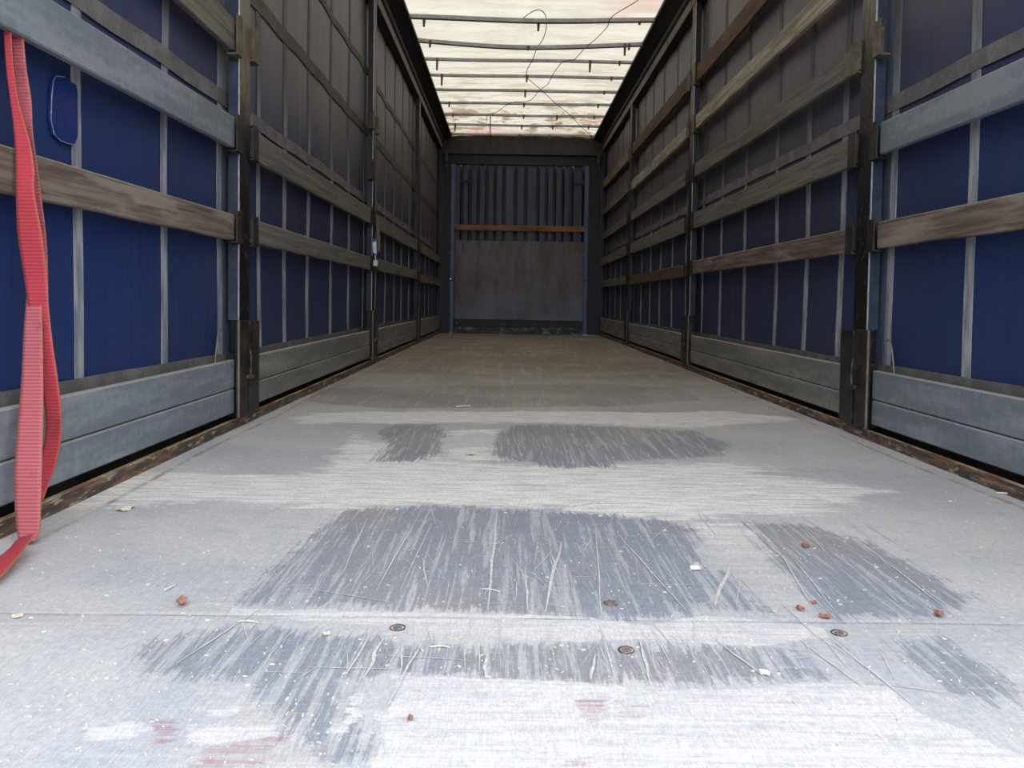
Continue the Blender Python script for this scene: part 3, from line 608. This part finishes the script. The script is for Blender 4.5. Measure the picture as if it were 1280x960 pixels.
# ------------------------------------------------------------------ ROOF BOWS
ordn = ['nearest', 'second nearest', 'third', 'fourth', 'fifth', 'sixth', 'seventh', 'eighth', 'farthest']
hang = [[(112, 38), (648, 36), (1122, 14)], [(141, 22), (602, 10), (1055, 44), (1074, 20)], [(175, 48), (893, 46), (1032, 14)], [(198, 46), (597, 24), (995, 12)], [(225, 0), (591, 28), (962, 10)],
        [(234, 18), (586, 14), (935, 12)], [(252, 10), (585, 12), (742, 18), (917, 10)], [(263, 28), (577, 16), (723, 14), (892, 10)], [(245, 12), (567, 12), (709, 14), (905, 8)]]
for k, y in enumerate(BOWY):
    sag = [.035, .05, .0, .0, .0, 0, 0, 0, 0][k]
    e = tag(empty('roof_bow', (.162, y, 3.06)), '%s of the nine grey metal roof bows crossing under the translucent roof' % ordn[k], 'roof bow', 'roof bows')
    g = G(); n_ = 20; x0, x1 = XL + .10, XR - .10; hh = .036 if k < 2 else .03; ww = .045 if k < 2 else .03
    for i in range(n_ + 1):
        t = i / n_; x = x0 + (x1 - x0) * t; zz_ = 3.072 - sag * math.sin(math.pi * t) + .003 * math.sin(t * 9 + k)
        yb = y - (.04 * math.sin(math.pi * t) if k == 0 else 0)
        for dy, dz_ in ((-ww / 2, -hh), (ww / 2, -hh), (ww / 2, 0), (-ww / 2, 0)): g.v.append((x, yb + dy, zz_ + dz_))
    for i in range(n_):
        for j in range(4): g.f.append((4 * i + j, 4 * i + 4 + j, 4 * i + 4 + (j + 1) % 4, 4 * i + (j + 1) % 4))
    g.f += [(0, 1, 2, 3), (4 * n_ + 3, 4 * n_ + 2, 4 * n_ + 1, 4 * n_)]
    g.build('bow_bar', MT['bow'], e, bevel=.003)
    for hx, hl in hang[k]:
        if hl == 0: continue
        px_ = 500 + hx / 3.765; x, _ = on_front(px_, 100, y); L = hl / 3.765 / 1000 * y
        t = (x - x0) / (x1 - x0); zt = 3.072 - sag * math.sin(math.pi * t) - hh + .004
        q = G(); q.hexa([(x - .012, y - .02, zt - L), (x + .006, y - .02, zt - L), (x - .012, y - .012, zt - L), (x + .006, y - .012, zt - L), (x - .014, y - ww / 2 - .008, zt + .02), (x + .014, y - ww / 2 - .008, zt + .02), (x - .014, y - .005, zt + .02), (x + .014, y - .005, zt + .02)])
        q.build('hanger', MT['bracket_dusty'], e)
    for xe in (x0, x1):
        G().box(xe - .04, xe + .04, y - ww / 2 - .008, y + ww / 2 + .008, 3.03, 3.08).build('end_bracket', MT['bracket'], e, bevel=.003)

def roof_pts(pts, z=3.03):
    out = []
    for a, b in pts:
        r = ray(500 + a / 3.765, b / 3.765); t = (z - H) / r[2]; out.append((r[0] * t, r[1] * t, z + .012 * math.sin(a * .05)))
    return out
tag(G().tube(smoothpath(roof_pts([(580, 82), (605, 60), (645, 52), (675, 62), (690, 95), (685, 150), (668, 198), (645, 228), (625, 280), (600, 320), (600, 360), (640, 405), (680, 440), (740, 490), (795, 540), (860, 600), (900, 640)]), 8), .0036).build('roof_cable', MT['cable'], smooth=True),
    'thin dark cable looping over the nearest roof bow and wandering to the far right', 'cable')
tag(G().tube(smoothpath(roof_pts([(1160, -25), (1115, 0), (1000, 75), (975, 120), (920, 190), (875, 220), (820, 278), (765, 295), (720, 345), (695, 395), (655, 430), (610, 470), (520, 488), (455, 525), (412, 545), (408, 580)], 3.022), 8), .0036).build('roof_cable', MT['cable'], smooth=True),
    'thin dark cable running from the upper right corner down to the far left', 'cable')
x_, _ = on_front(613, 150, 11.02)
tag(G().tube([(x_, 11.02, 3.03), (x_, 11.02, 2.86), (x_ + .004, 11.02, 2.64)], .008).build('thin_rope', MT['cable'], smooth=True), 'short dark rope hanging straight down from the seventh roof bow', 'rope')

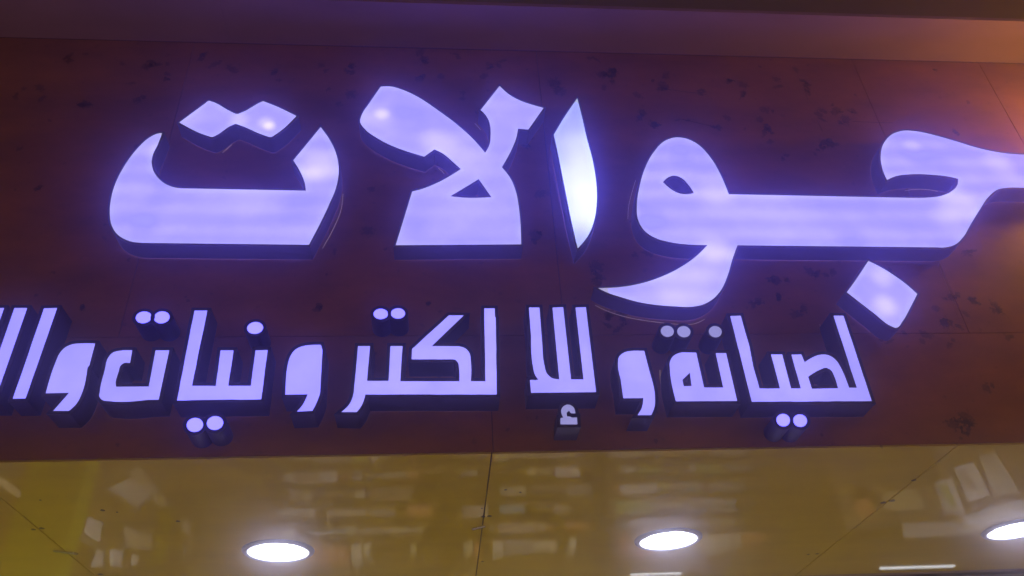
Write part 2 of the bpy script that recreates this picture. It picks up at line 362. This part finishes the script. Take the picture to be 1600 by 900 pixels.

#####

Transcribe the records above exactly, leaving out every picture.

Continue the Blender Python script for this scene: part 3, from line 608. This part finishes the script. The script is for Blender 4.5. Measure the picture as if it were 1280x960 pixels.
# ------------------------------------------------------------------ ROOF BOWS
ordn = ['nearest', 'second nearest', 'third', 'fourth', 'fifth', 'sixth', 'seventh', 'eighth', 'farthest']
hang = [[(112, 38), (648, 36), (1122, 14)], [(141, 22), (602, 10), (1055, 44), (1074, 20)], [(175, 48), (893, 46), (1032, 14)], [(198, 46), (597, 24), (995, 12)], [(225, 0), (591, 28), (962, 10)],
        [(234, 18), (586, 14), (935, 12)], [(252, 10), (585, 12), (742, 18), (917, 10)], [(263, 28), (577, 16), (723, 14), (892, 10)], [(245, 12), (567, 12), (709, 14), (905, 8)]]
for k, y in enumerate(BOWY):
    sag = [.035, .05, .0, .0, .0, 0, 0, 0, 0][k]
    e = tag(empty('roof_bow', (.162, y, 3.06)), '%s of the nine grey metal roof bows crossing under the translucent roof' % ordn[k], 'roof bow', 'roof bows')
    g = G(); n_ = 20; x0, x1 = XL + .10, XR - .10; hh = .036 if k < 2 else .03; ww = .045 if k < 2 else .03
    for i in range(n_ + 1):
        t = i / n_; x = x0 + (x1 - x0) * t; zz_ = 3.072 - sag * math.sin(math.pi * t) + .003 * math.sin(t * 9 + k)
        yb = y - (.04 * math.sin(math.pi * t) if k == 0 else 0)
        for dy, dz_ in ((-ww / 2, -hh), (ww / 2, -hh), (ww / 2, 0), (-ww / 2, 0)): g.v.append((x, yb + dy, zz_ + dz_))
    for i in range(n_):
        for j in range(4): g.f.append((4 * i + j, 4 * i + 4 + j, 4 * i + 4 + (j + 1) % 4, 4 * i + (j + 1) % 4))
    g.f += [(0, 1, 2, 3), (4 * n_ + 3, 4 * n_ + 2, 4 * n_ + 1, 4 * n_)]
    g.build('bow_bar', MT['bow'], e, bevel=.003)
    for hx, hl in hang[k]:
        if hl == 0: continue
        px_ = 500 + hx / 3.765; x, _ = on_front(px_, 100, y); L = hl / 3.765 / 1000 * y
        t = (x - x0) / (x1 - x0); zt = 3.072 - sag * math.sin(math.pi * t) - hh + .004
        q = G(); q.hexa([(x - .012, y - .02, zt - L), (x + .006, y - .02, zt - L), (x - .012, y - .012, zt - L), (x + .006, y - .012, zt - L), (x - .014, y - ww / 2 - .008, zt + .02), (x + .014, y - ww / 2 - .008, zt + .02), (x - .014, y - .005, zt + .02), (x + .014, y - .005, zt + .02)])
        q.build('hanger', MT['bracket_dusty'], e)
    for xe in (x0, x1):
        G().box(xe - .04, xe + .04, y - ww / 2 - .008, y + ww / 2 + .008, 3.03, 3.08).build('end_bracket', MT['bracket'], e, bevel=.003)

def roof_pts(pts, z=3.03):
    out = []
    for a, b in pts:
        r = ray(500 + a / 3.765, b / 3.765); t = (z - H) / r[2]; out.append((r[0] * t, r[1] * t, z + .012 * math.sin(a * .05)))
    return out
tag(G().tube(smoothpath(roof_pts([(580, 82), (605, 60), (645, 52), (675, 62), (690, 95), (685, 150), (668, 198), (645, 228), (625, 280), (600, 320), (600, 360), (640, 405), (680, 440), (740, 490), (795, 540), (860, 600), (900, 640)]), 8), .0036).build('roof_cable', MT['cable'], smooth=True),
    'thin dark cable looping over the nearest roof bow and wandering to the far right', 'cable')
tag(G().tube(smoothpath(roof_pts([(1160, -25), (1115, 0), (1000, 75), (975, 120), (920, 190), (875, 220), (820, 278), (765, 295), (720, 345), (695, 395), (655, 430), (610, 470), (520, 488), (455, 525), (412, 545), (408, 580)], 3.022), 8), .0036).build('roof_cable', MT['cable'], smooth=True),
    'thin dark cable running from the upper right corner down to the far left', 'cable')
x_, _ = on_front(613, 150, 11.02)
tag(G().tube([(x_, 11.02, 3.03), (x_, 11.02, 2.86), (x_ + .004, 11.02, 2.64)], .008).build('thin_rope', MT['cable'], smooth=True), 'short dark rope hanging straight down from the seventh roof bow', 'rope')

Write part 2 of the bpy script that recreates this picture. It picks up at line 362. This part finishes the script. Take the picture to be 1600 by 900 pixels.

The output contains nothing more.